What is expected: Retype every line from the start of the data down to and including the line with "upright equipment case". Skip the pictures.
━━ Supplied information ━━
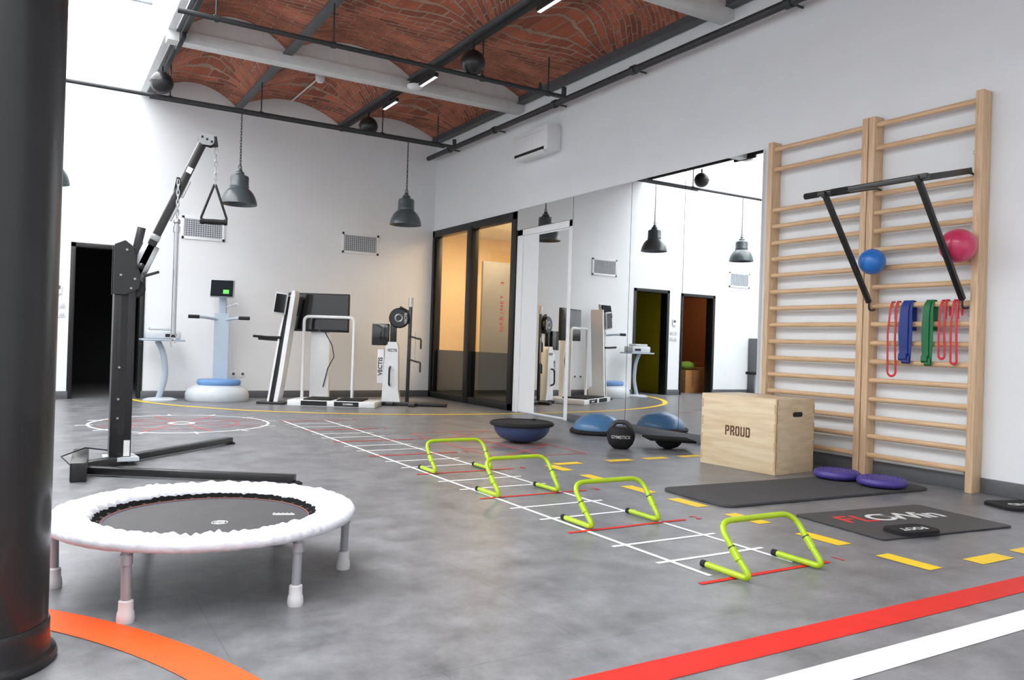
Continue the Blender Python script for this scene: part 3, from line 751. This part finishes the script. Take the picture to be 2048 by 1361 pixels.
g=G(black_matte);g.tube(fillet([(-.07,0,zg),(-.083,0,zg+.02),(0,0,zg+.26),(.083,0,zg+.02),(.07,0,zg)],.02),.008,8);g.obj("strap",hd)
sx=.29
g=G(black_matte);g.ribbon([(sx-.02,0,1.72),(sx,-.045,1.86),(sx+.012,-.045,1.80)],(.02,0,0),.004);g.obj("strap",t)
g=G(silver);chain(g,(sx,-.05,1.84),(sx,-.05,1.58),.012,.004);g.obj("chain",t)["kind"]="stuff"
hb_=subpart("hanging_bar",t)
G(silver).cyl((sx,-.05,.84),(sx,-.05,1.57),.016).obj("bar_shaft",hb_)
G(silver).sphere((sx,-.05,1.57),.022,14).obj("bar_end",hb_)
G(silver).lathe([(.016,1.5),(.022,1.5),(.022,1.54),(.016,1.54)],c=(sx,-.05,0),seg=18).obj("bar_collar",hb_)
G(silver).tube([(sx+.018*cos(a),-.05,.82+.02*sin(a)) for a in[2*pi*i/16 for i in range(16)]],.004,6,closed=True).obj("bar_ring",hb_)
G(silver).tube([(sx+.012*cos(a),-.05,.78+.022*sin(a)) for a in[2*pi*i/16 for i in range(13)]],.004,6).obj("snap_hook",hb_)
g=G(black_matte);g.tube([(-.25,-.55,.05),(-.33,-.4,.12),(-.2,-.2,.14),(-.07,-.05,.1)],.004,6);g.obj("cord",t)
meta(G(black_matte).box((-.27,4.62,0),(-.02,4.92,.36),.01).obj("equipment_case"),"black upright equipment case beside the column","case")

# ---------------------------------------------------------------- ceiling services
for y,xa,xb in((9.65,-2.9,4.75),(6.98,.9,4.7)):
    t=thing("ceiling_pipe","dark grey sprinkler pipe with clamps below vaults","pipe",(0,y,3.47))
    G(dark_pipe).cyl((xa,0,0),(xb,0,0),.022).obj("pipe_run",t)
    if y>9: G(dark_pipe).cyl((1.0,.1,-.0),(xb-.1,.1,0),.014).obj("conduit_run",t)
    for x in(1.2,2.2,3.72,4.5):
        G(dark_pipe).cyl((x,0,0),(x,0,.38),.008,seg=8).cyl((x-.02,0,0),(x+.02,0,0),.03).obj("clamp",t)
    G(dark_pipe).cyl((xb,0,-.02),(xb,0,.1),.026).obj("pipe_end",t);G(dark_pipe).cyl((xb-.3,0,0),(xb-.3,0,.09),.016).obj("pipe_stub",t)
t=thing("ceiling_pipe","thick dark grey pipe running along white wall","pipe",(5.0,0,3.6))
G(dark_pipe).cyl((0,-1.5,0),(0,11.02,0),.035).obj("pipe_run",t)
for y in(2,4.3,6.2,7.6,9,10.3): G(dark_pipe).cyl((0,y-.03,0),(0,y+.03,0),.046).cyl((0,y,0),(.16,y,0),.01,seg=8).obj("clamp",t)
for i,(x,y) in enumerate(((3.6,6.96),(3.6,9.84),(1.1,9.56))):
    t=thing("spherical_speaker","glossy black spherical ceiling loudspeaker on short mount","speaker",(x,y,3.6),group="spherical ceiling speakers")
    G(black_metal).sphere((0,0,0),.12,36).obj("body",t)
    G(black_matte).cyl((0,0,.11),(0,0,.178),.014).obj("mount_rod",t)
    G(dark_pipe).lathe([(.121,-.004),(.1235,-.004),(.1235,.004),(.121,.004)],seg=40,close=True).obj("seam_ring",t)
for x,zr,ya,yb,heads in((3.62,3.78,-1,11,(5.6,8.05,9.15,3.5)),(1.15,3.79,-1,11,(8.6,6.3))):
    t=thing("track_light_rail","black lighting track with slim linear heads","track light",(x,0,zr))
    G(black_matte).box((-.02,ya,0),(.02,yb,.045),.003).obj("rail",t)
    dz=0 if x>2 else .03
    for y in heads:
        h_=subpart("light_head",t)
        G(black_matte).box((-.022,y-.21,-.075+dz),(.022,y+.21,-.03+dz),.004).obj("housing",h_)
        if x>2: G(led_white).box((-.018,y-.2,-.079),(.018,y+.2,-.075)).obj("diffuser",h_)
        G(black_matte).cyl((0,y,-.03+dz),(0,y,.002),.01).obj("stem",h_)
t=thing("smoke_detector","white round smoke detector with conduit on brick vault","smoke detector",(2.92,9.75,4.08))
G(white_plastic).lathe([(0,-.07),(.035,-.07),(.055,-.045),(.06,-.01),(.06,.02),(0,.02)],seg=28).obj("detector_head",t)
G(white_plastic).cyl((0,.05,0),(0,1.3,.015),.011,seg=10).obj("conduit",t)
meta(G(white_plastic).lathe([(0,-.05),(.06,-.045),(.09,-.02),(.09,0),(0,0)],seg=28).obj("ceiling_sensor",loc=(3.62,8.42,3.76)),"small white round ceiling sensor under beam","sensor")
def pendant(loc,label):
    t=thing("pendant_lamp",label,"pendant lamp",loc,group="industrial pendant lamps")
    G(lamp_grey).lathe([(.198,0),(.206,.0),(.204,.014),(.196,.05),(.182,.09),(.158,.135),(.13,.168),(.106,.186),(.104,.192),(.108,.2),(.108,.215),(.104,.222),(.104,.31),(.098,.33),(.06,.345),(.05,.36),(.05,.375),(.03,.39),(.022,.42),(0,.425),(0,.41),(.05,.33),(.09,.2),(.15,.13),(.19,.04),(.198,0)],seg=48).obj("lamp_shade",t)
    g=G(dark_pipe);chain(g,(0,0,.44),(0,0,3.46-loc[2]),.011,.0028,.034);g.obj("hanging_chain",t)["kind"]="stuff"
    G(dark_pipe).cyl((.010,0,.43),(.004,0,3.46-loc[2]),.003,seg=6).obj("power_cord",t)
    G(M("frosted_bulb",S(220,220,215),.4)).sphere((0,0,.13),.05,18,(1,1,1.2)).obj("bulb",t)
    g=G(lamp_grey);g.tube([(.02*cos(a),0,.44+.02*sin(a)) for a in[2*pi*i/16 for i in range(16)]],.004,6,closed=True);g.obj("hanging_ring",t)
    return t
pendant((1.98,9.65,2.37),"dark grey industrial pendant lamp on a chain")
pendant((4.06,9.6,2.34),"dark grey industrial pendant lamp on a chain")
pendant((.05,9.65,2.37),"dark grey industrial pendant lamp on a chain")
t=thing("air_conditioner","white wall mounted split air conditioner unit","air conditioner",(W,0,0))
G(white_plastic).box((-.2,7.7,3.1),(0,8.48,3.4),.02).obj("body",t)
G(black_matte).box((-.202,7.76,3.115),(-.15,8.42,3.15)).obj("air_outlet",t)
g=G(white_plastic);g.box((-.225,7.76,3.088),(-.16,8.42,3.098),.002,rot=(0,.35,0));g.obj("louver",t)
G(grey_plastic).box((-.2015,7.78,3.34),(-.2,8.38,3.345)).obj("panel_seam",t)
for x0,x1 in((1.57,2.11),(3.72,4.28),(-1.73,-1.17)):
    t=thing("air_vent","white framed ventilation grille on white wall","vent",((x0+x1)/2,B,2.225),group="wall ventilation grilles")
    w_=(x1-x0)/2;hh=.15
    g=G(white_plastic);g.box((-w_,-.014,-hh),(w_,0,-hh+.035),.003);g.box((-w_,-.014,hh-.035),(w_,0,hh),.003);g.box((-w_,-.014,-hh),(-w_+.035,0,hh),.003);g.box((w_-.035,-.014,-hh),(w_,0,hh),.003);g.obj("frame",t)
    g=G(grey_plastic)
    n=16
    for i in range(n):
        x=-w_+.035+(2*w_-.07)*(i+.5)/n;g.box((x-.004,-.012,-hh+.03),(x+.004,-.004,hh-.03))
    for i in range(9):
        z=-hh+.03+(2*hh-.06)*(i+.5)/9;g.box((-w_+.03,-.009,z-.004),(w_-.03,-.003,z+.004))
    g.obj("grille",t)
    G(M("vent_dark",S(120,122,126),.8)).box((-w_+.03,-.003,-hh+.03),(w_-.03,-.001,hh-.03)).obj("duct_opening",t)
t=thing("thermostat","white wall thermostat with small grey display","thermostat",(.2,B,1.33))
G(white_plastic).box((-.045,-.02,-.06),(.045,0,.06),.005).obj("casing",t);G(dark_base).box((-.03,-.022,0),(.03,-.02,.045)).obj("display",t)
for z in(1.14,1.03):
    for x in(.16,.25):
        t=thing("light_switch","white square light switch on white wall","light switch",(x,B,z),group="light switches")
        G(white_plastic).box((-.04,-.008,-.04),(.04,0,.04),.003).obj("plate",t);G(grey_plastic).box((-.026,-.012,-.026),(.026,-.008,.026),.002).obj("rocker",t)
for x in(2.28,2.4):
    t=thing("wall_socket","white power socket above dark skirting","socket",(x,B,.32),group="power sockets")
    G(white_plastic).box((-.04,-.008,-.04),(.04,0,.04),.003).obj("plate",t);G(dark_base).cyl((0,-.009,0),(0,-.007,0),.02).obj("socket_hole",t)

# ---------------------------------------------------------------- back wall machines
t=thing("vibration_platform","pale grey vibration trainer with blue step and display","exercise machine",(2.0,10.66,0),radians(-20))
G(grey_plastic).lathe([(0,0),(.37,0),(.385,.02),(.385,.09),(.36,.15),(.28,.2),(.0,.2)],seg=48,sy=.88).obj("base_housing",t)
G(blue_top).lathe([(.0,.2),(.25,.2),(.265,.22),(.265,.25),(.25,.27),(0,.27)],c=(.02,-.02,0),seg=40,sy=.85).obj("step_plate",t)
g=G(bluegrey);g.prism([(-.09,-.05),(.09,-.05),(.07,.07),(-.07,.07)],.15,1.12);g.box((-.045,-.02,1.1),(.045,.05,1.36),.01);g.obj("column",t,loc=(0,.2,0))
hb=G(bluegrey);hb.tube(fillet([(-.36,-.06,1.06),(-.2,-.02,1.06),(-.08,.17,1.04),(.08,.17,1.04),(.2,-.02,1.06),(.36,-.06,1.06)],.08),.018,12);hb.obj("handlebar",t)
for s_ in(-1,1): G(black_rubber).cyl((s_*.24,-.033,1.06),(s_*.37,-.062,1.06),.023).obj("grip",t)
g=G(grey_plastic);g.box((-.15,.1,1.32),(.15,.15,1.56),.012,rot=(-.2,0,0));g.obj("display_housing",t)
dscr=M("dark_display_glass",S(22,26,34),.6,spec=.1)
g=G(dscr,green_led);g.box((-.135,.078,1.335),(.135,.097,1.545),rot=(-.2,0,0));g.mat(1).box((.02,.068,1.37),(.09,.08,1.42),rot=(-.2,0,0));g.obj("display_screen",t)
G(grey_plastic).tube([(.05,.14,1.2),(.2,.05,1.25),(.23,.02,1.22)],.008,8).obj("cable",t)
t=thing("device_stand","grey curved stand carrying a white control unit","stand",(1.34,10.75,0))
G(bluegrey).box((-.25,-.17,.74),(.25,.17,.765),.01).obj("table_top",t)
G(bluegrey).tube(fillet([(-.05,0,.74),(.02,0,.6),(.06,0,.3),(-.02,0,.03)],.2,8),.03,14,flat=(.035,.02)).obj("curved_leg",t)
G(grey_plastic).lathe([(0,0),(.2,0),(.2,.015),(.15,.03),(0,.035)],seg=36).obj("foot_plate",t)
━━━
Solution:
Continue the Blender Python script for this scene: part 3, from line 751. This part finishes the script. Take the picture to be 2048 by 1361 pixels.
g=G(black_matte);g.tube(fillet([(-.07,0,zg),(-.083,0,zg+.02),(0,0,zg+.26),(.083,0,zg+.02),(.07,0,zg)],.02),.008,8);g.obj("strap",hd)
sx=.29
g=G(black_matte);g.ribbon([(sx-.02,0,1.72),(sx,-.045,1.86),(sx+.012,-.045,1.80)],(.02,0,0),.004);g.obj("strap",t)
g=G(silver);chain(g,(sx,-.05,1.84),(sx,-.05,1.58),.012,.004);g.obj("chain",t)["kind"]="stuff"
hb_=subpart("hanging_bar",t)
G(silver).cyl((sx,-.05,.84),(sx,-.05,1.57),.016).obj("bar_shaft",hb_)
G(silver).sphere((sx,-.05,1.57),.022,14).obj("bar_end",hb_)
G(silver).lathe([(.016,1.5),(.022,1.5),(.022,1.54),(.016,1.54)],c=(sx,-.05,0),seg=18).obj("bar_collar",hb_)
G(silver).tube([(sx+.018*cos(a),-.05,.82+.02*sin(a)) for a in[2*pi*i/16 for i in range(16)]],.004,6,closed=True).obj("bar_ring",hb_)
G(silver).tube([(sx+.012*cos(a),-.05,.78+.022*sin(a)) for a in[2*pi*i/16 for i in range(13)]],.004,6).obj("snap_hook",hb_)
g=G(black_matte);g.tube([(-.25,-.55,.05),(-.33,-.4,.12),(-.2,-.2,.14),(-.07,-.05,.1)],.004,6);g.obj("cord",t)
meta(G(black_matte).box((-.27,4.62,0),(-.02,4.92,.36),.01).obj("equipment_case"),"black upright equipment case beside the column","case")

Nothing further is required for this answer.